En el desarrollo de la inteligencia emocional o inteligencia para la vida, ser conscientes de cómo nos sentimos nosotros mismos, es fundamental. Mal podríamos saber cómo se sienten los demás sin aprender antes qué es y qué significa para nosotros sentirnos alegres, tristes, temerosos, preocupados, cansados, fortalecidos, seguros, inseguros, frustrados, motivados...
Padres y educadores deberíamos pedir con frecuencia al niño desde la más tierna edad que nos manifieste sus sentimientos y, al mismo tiempo, que hayan aprendido a ser empáticos conociendo cómo se sienten los demás. Por ejemplo, papá y mamá no están contentos, no son felices porque miente mucho o porque lo deja todo desordenado. Saber que su mala conducta produce sentimientos negativos y que comportarse como es debido y ser responsable de sus actos produce en sus progenitores y profesores sentimientos de admiración, gozo y tranquilidad.
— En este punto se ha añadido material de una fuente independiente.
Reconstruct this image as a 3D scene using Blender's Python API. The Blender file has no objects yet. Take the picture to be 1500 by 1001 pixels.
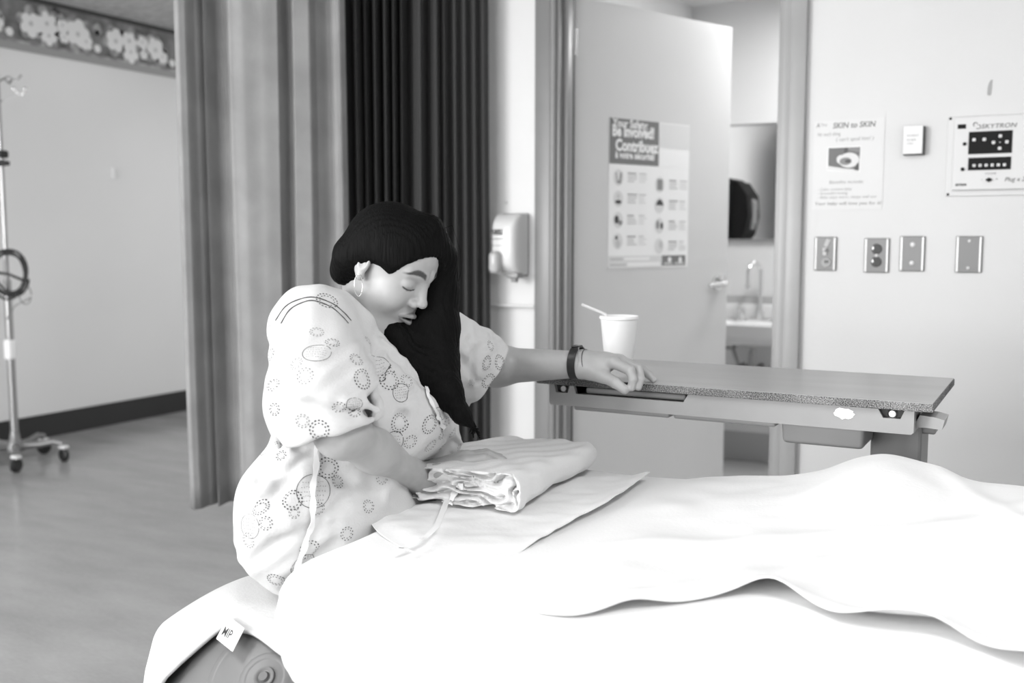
import bpy, bmesh, math, random
import numpy as np
from math import sin, cos, tan, pi, sqrt, radians as rad
from mathutils import Vector, Matrix
from mathutils.bvhtree import BVHTree
random.seed(7); rng = np.random.RandomState(11)
scene = bpy.context.scene
COL = scene.collection
# ---------------------------------------------------------------- camera
F = 1500.0; A = rad(28.4); PIT = math.atan(150.5/1500.0); CH = 1.22
RV = np.array([cos(A), sin(A), 0.0]); FV = np.array([-sin(A), cos(A), 0.0]); UV = np.array([0, 0, 1.0])
def ray(px, py):
    d = (px-750)/F; u = -(py-500.5)/F
    v = FV*(cos(PIT)+u*sin(PIT)) + UV*(-sin(PIT)+u*cos(PIT)) + RV*d
    return v
O = np.array([0, 0, CH])
def at(px, py, D):
    v = ray(px, py); return O + v*(D/float(v@FV))
def onz(px, py, h):
    v = ray(px, py); return O + v*((h-CH)/v[2])
def ony(px, py, Y):
    v = ray(px, py); return O + v*(Y/v[1])
def onx(px, py, X):
    v = ray(px, py); return O + v*(X/v[0])
cam_d = bpy.data.cameras.new('camera'); cam = bpy.data.objects.new('camera', cam_d); COL.objects.link(cam)
cam.location = O; cam.rotation_euler = (pi/2-PIT, 0, A)
cam_d.sensor_width = 36; cam_d.lens = 36; cam_d.clip_start = .05
cam_d.dof.use_dof = True; cam_d.dof.focus_distance = 1.82; cam_d.dof.aperture_fstop = 3.4
scene.camera = cam
scene.view_settings.view_transform = 'Standard'; scene.view_settings.look = 'None'
scene.view_settings.gamma = 1; scene.view_settings.use_curve_mapping = False
scene.view_settings.exposure = 0.04
# ---------------------------------------------------------------- materials
def s2l(v): 
    v = v/255.0
    return v/12.92 if v < .04045 else ((v+.055)/1.055)**2.4
MATS = {}
def mat(name, g, rough=.6, metal=0., noise=0., nscale=8., bump=0., bscale=60., coat=0., spec=.5, emis=0., trans=0., detail=3., stretch=None, sheen=0.):
    """grey procedural material: g = linear reflectance, optional mottling and bump"""
    m = bpy.data.materials.new(name); m.use_nodes = True; nt = m.node_tree; N = nt.nodes; L = nt.links
    b = N['Principled BSDF']
    b.inputs['Roughness'].default_value = rough; b.inputs['Metallic'].default_value = metal
    b.inputs['Specular IOR Level'].default_value = spec
    b.inputs['Coat Weight'].default_value = coat
    b.inputs['Transmission Weight'].default_value = trans
    b.inputs['Sheen Weight'].default_value = sheen
    c = g if isinstance(g, (tuple, list)) else (g, g, g)
    b.inputs['Base Color'].default_value = (*c, 1)
    tc = N.new('ShaderNodeTexCoord'); mp = N.new('ShaderNodeMapping'); L.new(tc.outputs['Object'], mp.inputs[0])
    if stretch: mp.inputs['Scale'].default_value = stretch
    if noise:
        n = N.new('ShaderNodeTexNoise'); n.inputs['Scale'].default_value = nscale; n.inputs['Detail'].default_value = detail
        L.new(mp.outputs[0], n.inputs['Vector'])
        r = N.new('ShaderNodeValToRGB')
        lo = [max(0, x*(1-noise)) for x in c]; hi = [min(1, x*(1+noise)) for x in c]
        r.color_ramp.elements[0].position = .3; r.color_ramp.elements[1].position = .7
        r.color_ramp.elements[0].color = (*lo, 1); r.color_ramp.elements[1].color = (*hi, 1)
        L.new(n.outputs['Fac'], r.inputs[0]); L.new(r.outputs[0], b.inputs['Base Color'])
    if bump:
        n = N.new('ShaderNodeTexNoise'); n.inputs['Scale'].default_value = bscale; n.inputs['Detail'].default_value = 4
        L.new(mp.outputs[0], n.inputs['Vector'])
        bp = N.new('ShaderNodeBump'); bp.inputs['Strength'].default_value = bump; bp.inputs['Distance'].default_value = .01
        L.new(n.outputs['Fac'], bp.inputs['Height']); L.new(bp.outputs[0], b.inputs['Normal'])
    if emis:
        b.inputs['Emission Color'].default_value = (1, 1, 1, 1); b.inputs['Emission Strength'].default_value = emis
    MATS[name] = m
    return m
# ---------------------------------------------------------------- mesh helpers
class MB:
    """collects shapes; build() links them as ONE mesh object"""
    def __init__(s): s.v = []; s.f = []; s.mi = []; s.cur = 0
    def add(s, vs, fs, mi=None):
        o = len(s.v); s.v += [tuple(map(float, p)) for p in vs]; s.f += [tuple(i+o for i in f) for f in fs]
        s.mi += [s.cur if mi is None else mi]*len(fs); return s
    def box(s, c, d, bev=0., R=None, mi=None, seg=2):
        bm = bmesh.new(); bmesh.ops.create_cube(bm, size=1)
        bmesh.ops.scale(bm, vec=d, verts=bm.verts)
        if bev > 0: bmesh.ops.bevel(bm, geom=list(bm.edges), offset=min(bev, min(d)*.49), segments=seg, affect='EDGES', profile=.5)
        M = Matrix.Translation(Vector(c)) @ (R.to_4x4() if R is not None else Matrix.Identity(4))
        bm.transform(M); s.bm(bm, mi); return s
    def bm(s, bm, mi=None):
        bm.verts.ensure_lookup_table(); bm.verts.index_update()
        s.add([v.co[:] for v in bm.verts], [[v.index for v in f.verts] for f in bm.faces], mi); bm.free()
    def tube(s, pts, r, n=12, mi=None, cap=True, closed=False, flat=1.0):
        pts = [Vector(p) for p in pts]; m = len(pts); rr = r if isinstance(r, (list, tuple)) else [r]*m
        T = []
        for i in range(m):
            if closed: t = pts[(i+1) % m]-pts[i-1]
            else: t = pts[min(i+1, m-1)]-pts[max(i-1, 0)]
            T.append(t.normalized())
        u = T[0].orthogonal().normalized(); vs = []; 
        for i in range(m):
            u = (u-T[i]*u.dot(T[i])).normalized(); w = T[i].cross(u)
            for k in range(n):
                a = 2*pi*k/n; vs.append(pts[i]+u*cos(a)*rr[i]+w*sin(a)*rr[i]*flat)
        fs = []
        for i in range(m if closed else m-1):
            j = (i+1) % m
            for k in range(n): fs.append((i*n+k, i*n+(k+1) % n, j*n+(k+1) % n, j*n+k))
        if cap and not closed: fs.append(tuple(range(n-1, -1, -1))); fs.append(tuple((m-1)*n+k for k in range(n)))
        s.add(vs, fs, mi); return s
    def cyl(s, p, q, r, r2=None, n=20, mi=None):
        return s.tube([p, q], [r, r if r2 is None else r2], n, mi)
    def lathe(s, prof, c=(0, 0, 0), R=None, n=28, mi=None):
        """prof: (radius, z) list"""
        vs = []; fs = []
        for (r, z) in prof:
            for k in range(n):
                a = 2*pi*k/n; p = Vector((r*cos(a), r*sin(a), z))
                if R is not None: p = R @ p
                vs.append(p+Vector(c))
        for i in range(len(prof)-1):
            for k in range(n): fs.append((i*n+k, i*n+(k+1) % n, (i+1)*n+(k+1) % n, (i+1)*n+k))
        s.add(vs, fs, mi); return s
    def prism(s, poly, z0, z1, fr=None, mi=None):
        """poly in 2d; fr maps (x,y,z)->3d"""
        fr = fr or (lambda x, y, z: (x, y, z)); n = len(poly)
        vs = [fr(x, y, z0) for x, y in poly]+[fr(x, y, z1) for x, y in poly]
        fs = [tuple(range(n-1, -1, -1)), tuple(range(n, 2*n))]+[(i, (i+1) % n, n+(i+1) % n, n+i) for i in range(n)]
        s.add(vs, fs, mi); return s
    def build(s, name, m, parent=None, smooth=False, normals=True):
        me = bpy.data.meshes.new(name); me.from_pydata(s.v, [], s.f)
        ms = m if isinstance(m, (list, tuple)) else [m]
        for x in ms: me.materials.append(x)
        me.polygons.foreach_set('material_index', s.mi)
        if normals:
            b = bmesh.new(); b.from_mesh(me); bmesh.ops.recalc_face_normals(b, faces=b.faces); b.to_mesh(me); b.free()
        if smooth:
            me.polygons.foreach_set('use_smooth', [True]*len(me.polygons))
            if smooth is not True: me.set_sharp_from_angle(angle=rad(smooth))
        me.update()
        o = bpy.data.objects.new(name, me); COL.objects.link(o)
        if parent: attach(o, parent)
        return o
def attach(o, parent):
    """parent keeping world-space mesh coordinates"""
    o.parent = parent
    o.matrix_parent_inverse = Matrix.Translation(-Vector(parent.location)) if parent.location.length else Matrix.Identity(4)
def tag(o, label, cat, group=None, kind=None):
    if label: o['label'] = label
    if cat: o['category'] = cat
    if group: o['group'] = group
    if kind: o['kind'] = kind
    return o
def empty(name, loc, label, cat, group=None):
    e = bpy.data.objects.new(name, None); e.empty_display_size = .1; e.location = loc; COL.objects.link(e)
    return tag(e, label, cat, group)
def struct(mb, name, m, parent=None, **k):
    o = mb.build(name, m, parent, **k)
    if parent is None: o['kind'] = 'structure'
    return o
def text_geo(mb, s, size, fr, align='LEFT', bold=0., shear=0., mi=0, sx=1.0, depth=.0004):
    """lettering as geometry; fr maps local (x, y, z) to world"""
    cu = bpy.data.curves.new('t', 'FONT'); cu.body = s; cu.size = size; cu.align_x = align; cu.offset = bold; cu.shear = shear; cu.extrude = 0
    cu.resolution_u = 3
    o = bpy.data.objects.new('t', cu); COL.objects.link(o)
    dg = bpy.context.evaluated_depsgraph_get(); me = bpy.data.meshes.new_from_object(o.evaluated_get(dg))
    vs = [fr(v.co.x*sx, v.co.y, depth) for v in me.vertices]
    mb.add(vs, [tuple(p.vertices) for p in me.polygons], mi)
    bpy.data.objects.remove(o); bpy.data.curves.remove(cu); bpy.data.meshes.remove(me)
def smooth_noise(n, seed, amp=1.0):
    r = np.random.RandomState(seed); return [(r.rand()*2-1)*amp for _ in range(n)]
# ================================================================ setting
YB = 3.46; XL = -5.5; CE = 2.66; XC = -1.99; BX = -1.87; BY = 5.52; BC = 2.48; XR = 2.1; YF = -2.7
M_wall = mat('wall_paint', .66, .42, noise=.02, nscale=1.5, bump=.05, bscale=90)
M_lwall = mat('left_wall_paint', .72, .30, noise=.02, nscale=1.2)
M_ceil = mat('ceiling_tile', .50, .85, noise=.25, nscale=16, bump=.5, bscale=30, stretch=(1, 4, 1))
M_bceil = mat('bathroom_ceiling', .85, .8)
M_base = mat('rubber_baseboard', .010, .45)
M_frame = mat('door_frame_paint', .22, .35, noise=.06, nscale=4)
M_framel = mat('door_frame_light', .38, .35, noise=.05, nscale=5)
M_bwall = mat('bathroom_wall', .80, .5)
# floor: glossy mottled sheet vinyl with soft streaks
def floor_mat(name, g, rough):
    m = bpy.data.materials.new(name); m.use_nodes = True; nt = m.node_tree; N = nt.nodes; L = nt.links; b = N['Principled BSDF']
    tc = N.new('ShaderNodeTexCoord'); mp = N.new('ShaderNodeMapping'); mp.inputs['Rotation'].default_value = (0, 0, .5); mp.inputs['Scale'].default_value = (1, 3.2, 1)
    L.new(tc.outputs['Object'], mp.inputs[0])
    n1 = N.new('ShaderNodeTexNoise'); n1.inputs['Scale'].default_value = 2.2; n1.inputs['Detail'].default_value = 6; L.new(mp.outputs[0], n1.inputs['Vector'])
    n2 = N.new('ShaderNodeTexNoise'); n2.inputs['Scale'].default_value = 38; n2.inputs['Detail'].default_value = 3; L.new(mp.outputs[0], n2.inputs['Vector'])
    mx = N.new('ShaderNodeMath'); mx.operation = 'MULTIPLY_ADD'; mx.inputs[1].default_value = .35
    L.new(n2.outputs['Fac'], mx.inputs[0]); L.new(n1.outputs['Fac'], mx.inputs[2])
    r = N.new('ShaderNodeValToRGB'); r.color_ramp.elements[0].position = .4; r.color_ramp.elements[1].position = .95
    r.color_ramp.elements[0].color = (g*.80,)*3+(1,); r.color_ramp.elements[1].color = (g*1.14,)*3+(1,)
    L.new(mx.outputs[0], r.inputs[0]); L.new(r.outputs[0], b.inputs['Base Color'])
    b.inputs['Roughness'].default_value = rough
    rr = N.new('ShaderNodeMath'); rr.operation = 'MULTIPLY_ADD'; rr.inputs[1].default_value = .18; rr.inputs[2].default_value = rough-.09
    L.new(n1.outputs['Fac'], rr.inputs[0]); L.new(rr.outputs[0], b.inputs['Roughness'])
    return m
M_floor = floor_mat('vinyl_floor', .36, .2); M_bfloor = floor_mat('bathroom_tile', .55, .3)
def slab(x0, x1, y0, y1, z0, z1, name, m):
    return struct(MB().box(((x0+x1)/2, (y0+y1)/2, (z0+z1)/2), (x1-x0, y1-y0, z1-z0)), name, m)
slab(XL-.1, XR+.1, YF-.1, YB+.12, -.1, 0, 'floor', M_floor)
slab(XL-.1, XC+.0, YB+.12, 8.1, -.1, 0, 'floor_corridor', M_floor)
slab(XC, 0.3, YB+.12, BY+.1, -.1, 0, 'floor_bathroom', M_bfloor)
slab(XL-.1, XR+.1, YF-.1, YB+.12, CE, CE+.1, 'ceiling', M_ceil)
slab(XL-.1, XC, YB+.12, 8.1, CE, CE+.1, 'ceiling_corridor', M_ceil)
slab(BX, 0.2, YB+.12, BY, BC, BC+.06, 'ceiling_bathroom', M_bceil)
slab(XL-.1, XL, YF, 8.0, 0, CE, 'wall_left', M_lwall)
slab(XL, XC, 8.0, 8.1, 0, CE, 'wall_corridor', M_lwall)
slab(XR, XR+.1, YF, YB+.12, 0, CE, 'wall_right', M_wall)
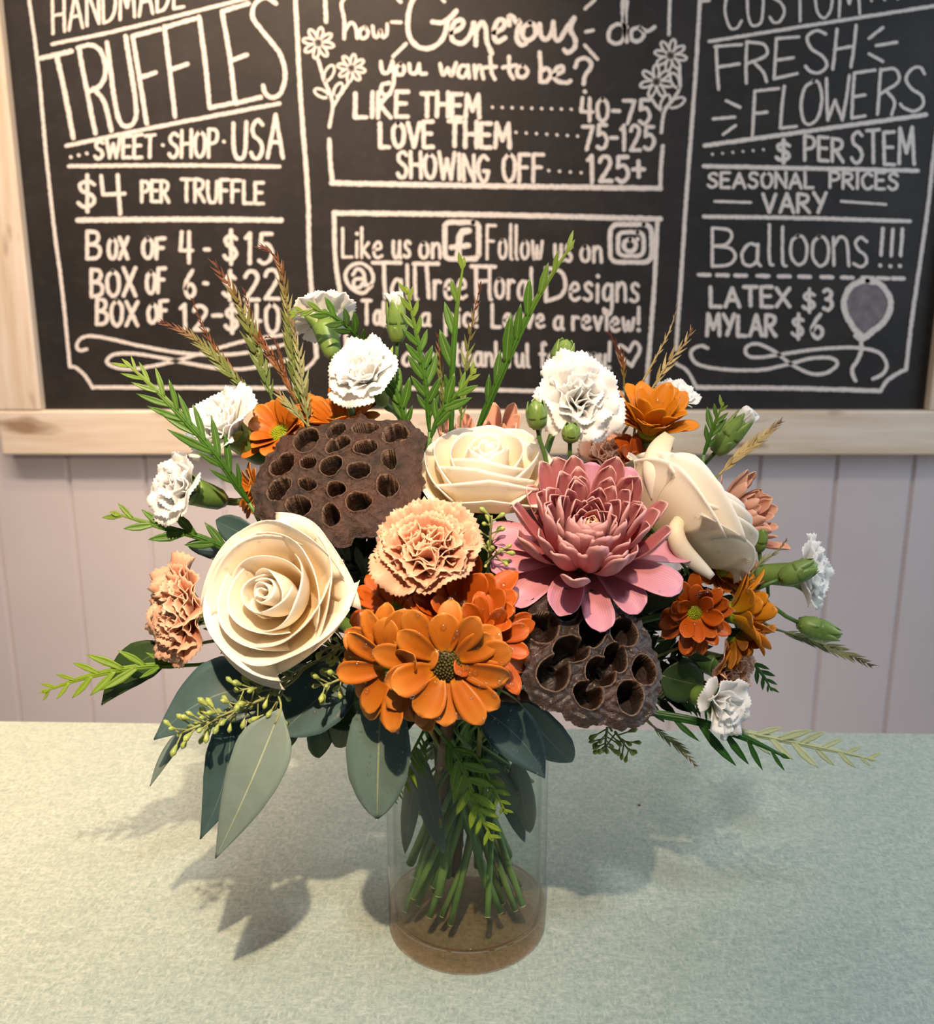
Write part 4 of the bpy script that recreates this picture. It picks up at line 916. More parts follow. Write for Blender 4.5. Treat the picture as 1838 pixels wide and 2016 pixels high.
# ------------------------------------------------------------------ daisies
def daisy(label, px, py, Y, fdir, Rd, re, seed, mat, az, n=16, elev=12, bend=-18, eye=DISC_GREEN, dr=0, wid=.36, rows=2, gr='orange daisies in the bouquet', jit=17):
    rng = random.Random(seed); z = norm(fdir); p = at(px, py, Y) - z * re * .6
    root = empty('daisy', frame_to(p, z, rng.uniform(0, 6))); tag(root, label, 'daisy', gr); ps = []
    for rw in range(rows):
        m = n if rw == 0 else n // 2
        for k in range(m):
            a = 2 * math.pi * (k + .5 * rw) / m + rng.uniform(-.17, .17)
            L = (Rd - re * .7) * rng.uniform(.80, 1.10) * (1 - .14 * rw); Wd = Rd * wid * rng.uniform(.85, 1.15)
            mb = MB(); petal(mb, L, Wd, LENS, re * .72, -re * .1 + rw * re * .18, R(elev + 14 * rw + rng.uniform(-jit, jit)), R(bend + rng.uniform(-24, 24)), rng.uniform(-.05, .4), a, 13, 9, 0.0004, twist=rng.uniform(-.35, .35), side=rng.uniform(-.08, .08), crease=.05)
            ps.append(mb.build('petal', mat, root))
    mb = MB(); nr, ns = 16, 48                                  # domed eye studded with florets
    for i in range(90):
        t = (i + .5) / 90; r_ = re * .95 * math.sqrt(t); a = i * 2.39996
        ball(mb, np.array([r_ * math.cos(a), r_ * math.sin(a), re * (.38 * (1 - t))]), re * .10, None, 1.1, 6, 4)
    lathe(mb, [(re * .02, -re * .3), (re * .95, -re * .3), (re * .98, -re * .05), (re * .8, re * .14), (re * .5, re * .28), (re * .02, re * .38)], 28)
    mb.build('eye', eye, root)
    mb = MB(); lathe(mb, [(.0006, -re * 1.0), (re * .35, -re * .95), (re * .85, -re * .5), (re * .95, -re * .2), (.0006, -re * .15)], 18, rfun=lambda th, z_: 1 + .06 * math.sin(9 * th)); mb.build('calyx', CALYXD, root)
    n_, e_ = auto(az); stem(root, p - z * re * .95, -z, n_, e_, 0.0020)
    if dr: drops(root, ps, int(dr * 1.7), rng, .0006, .0017)
    return root
daisy('orange daisy lowest at front with a dark brown-green eye', 878, 1318, -0.128, facing(0, 2), 0.0340, 0.0085, 61, ORANGE, 0, n=14, eye=DISC_DARK, dr=60, elev=8, bend=-22, wid=.40)
daisy('orange daisy at front left with drooping drop-covered petals and a green eye', 768, 1322, -0.116, facing(-22, 2), 0.0320, 0.0066, 62, ORANGE, -25, n=15, dr=60, elev=10, bend=-18, wid=.40)
daisy('orange daisy with a bright green eye touching the right lotus pod', 966, 1266, -0.110, facing(24, 18), 0.0270, 0.0075, 63, RUST, 25, n=15, dr=40, elev=24)
daisy('rust orange daisy facing up just below the peach carnation', 915, 1205, -0.098, facing(6, 46), 0.0320, 0.0066, 64, RUST, 0, n=16, dr=40, elev=34, bend=6)
daisy('rust orange daisy in shade between the cream rose and the peach carnation', 770, 1200, -0.084, facing(-26, 40), 0.0250, 0.0060, 65, RUST, -30, n=14, dr=16, elev=20)
daisy('small rust orange daisy facing left beside the right lotus pod, yellow-green eye', 1368, 1208, -0.060, facing(-8, 8), 0.0225, 0.0050, 66, RUST, 50, n=16, dr=30, elev=30, bend=-8)
daisy('amber daisy at far right seen from behind with dark calyx', 1455, 1205, -0.040, facing(78, 10), 0.0290, 0.0062, 67, AMBER, 70, n=17, dr=20, elev=42, bend=-14)
daisy('orange daisy hanging lowest at far right with thin drooping petals', 1460, 1262, -0.030, facing(64, -36), 0.0240, 0.0056, 68, ORANGE, 75, n=15, elev=36, bend=-20, wid=.3)
daisy('amber daisy tucked under the right cream rose', 1425, 1120, -0.015, facing(36, 34), 0.0250, 0.0058, 69, AMBER, 80, n=15, elev=38)
daisy('amber daisy at upper right beside the white carnation, seen from the side', 1280, 838, 0.020, facing(14, 66), 0.0330, 0.0070, 70, AMBER, 150, n=17, dr=14, elev=58, bend=-26)
daisy('orange daisy at upper left squeezed between white carnation and lotus pod', 545, 845, 0.000, facing(-20, 44), 0.0250, 0.0064, 71, ORANGE, -120, n=15, elev=36)
daisy('orange daisy behind the top edge of the left lotus pod', 668, 822, 0.010, facing(0, 64), 0.0300, 0.0068, 72, ORANGE, 180, n=16, elev=34)
daisy('orange daisy showing only a few petals left of the left lotus pod', 490, 965, -0.010, facing(-60, 10), 0.0170, 0.0048, 73, ORANGE, -80, n=13, elev=25)
daisy('dark orange daisy in shade under the amber daisy at upper right', 1262, 905, 0.020, facing(14, 40), 0.0220, 0.0056, 74, RUST, 140, n=14, elev=30)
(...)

Los adultos no somos conscientes de que cuando expresamos sentimientos y emociones negativas, frustrantes y desestabilizadoras, las contagiamos al educando y nuestro ejemplo de falta de autocontrol y de buenos modales le sirven de referente. La desmesura, la violencia verbal, hablar a gritos y la falta de empatía, respeto a los demás y malos modales se aprenden.
Cuanto más importante, conocido, famoso o relevante sea el adulto con un cociente bajo de inteligencia emocional, mayor posibilidad hay de que un niño, un adolescente o un joven aprenda a comportarse de manera violenta, grosera y descontrolada.
Enseñemos al educando a ser consciente de sus propios sentimientos y de los sentimientos de los demás y le estaremos enseñando el principio más universal, humanizador y práctico: "Tratar a los demás lo mismo que te gustaría ser tratado, son la misma sensibilidad, comprensión y afecto". Al fin y al cabo, como decía Tolstoi: "El bien nos es más que el amor".